Taki apel do Ministerstwa Transportu, Budownictwa i Gospodarki Morskiej wystosowali dziś przedstawiciele Polskiego Związku Firm Deweloperskich (PZFD) oraz Związku Firm Doradztwa Finansowego (ZFDF). Obie organizacje nie zgadzają się ze stanowiskiem resortu, który nie chce uznać umów rezerwacyjnych zawieranych na koniec roku przez deweloperów i ich klientów. A to oznacza, że takie osoby nie będą mogły skorzystać z dopłat do kredytów.
Przypomnijmy, w połowie stycznia br. banki otrzymały od Ministerstwa Transportu, Budownictwa i Gospodarki Morskiej pismo, na podstawie którego wnioski o kredyt z Rodziną na Swoim, składane pod koniec 2012 roku z dołączoną umową rezerwacyjną, nie upoważniają do przyznania kredytu w ramach RNS.
Zdaniem PZFD i ZFDF, w efekcie decyzji ministerstwa tysiące rodzin mogą zostać na lodzie. - Będziemy apelować o zmianę stanowiska, ponieważ problem jest sztuczny.
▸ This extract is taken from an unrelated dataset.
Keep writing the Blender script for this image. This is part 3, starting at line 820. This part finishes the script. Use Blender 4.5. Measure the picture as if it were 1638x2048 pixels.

W opinii naszych prawników nie ma podstaw, by odrzucić wniosek o kredyt z załączoną umową rezerwacyjną - mówi Aleksandra Łukasiewicz, która reprezentuje ZFDF.
Tymczasem, zdaniem Ministerstwa Transportu, Budownictwa i Gospodarki Morskiej, umową upoważniającą do skorzystania z dopłat w ramach RNS, jest umowa deweloperska lub inna umowa cywilnoprawna, a nie rezerwacyjna.
- Dlaczego jednak właśnie teraz Ministerstwo postanowiło wystosować pismo do banków, gdy dołączanie do wniosków samej umowy rezerwacyjnej było powszechną praktyką w czasie całego 2012 roku? - pytają przedstawiciele PZFD i ZFDF. - W kwietniu weszła w życie ustawa deweloperska, według której umowy przedwstępne muszą mieć formę aktów notarialnych. Dlatego klienci kupujący mieszkania, aby sprawdzić czy mają odpowiednią zdolność kredytową, posługiwali się umowami rezerwacyjnymi, by uniknąć kosztów związanych z opłatami notarialnymi. Umowę deweloperską dostarczano wtedy dopiero przed podpisaniem umowy kredytowej. W analogiczny sposób postąpiły więc tysiące rodzin, które pod koniec roku chciały ubiegać się o kredyt z dopłatą z programu RNS.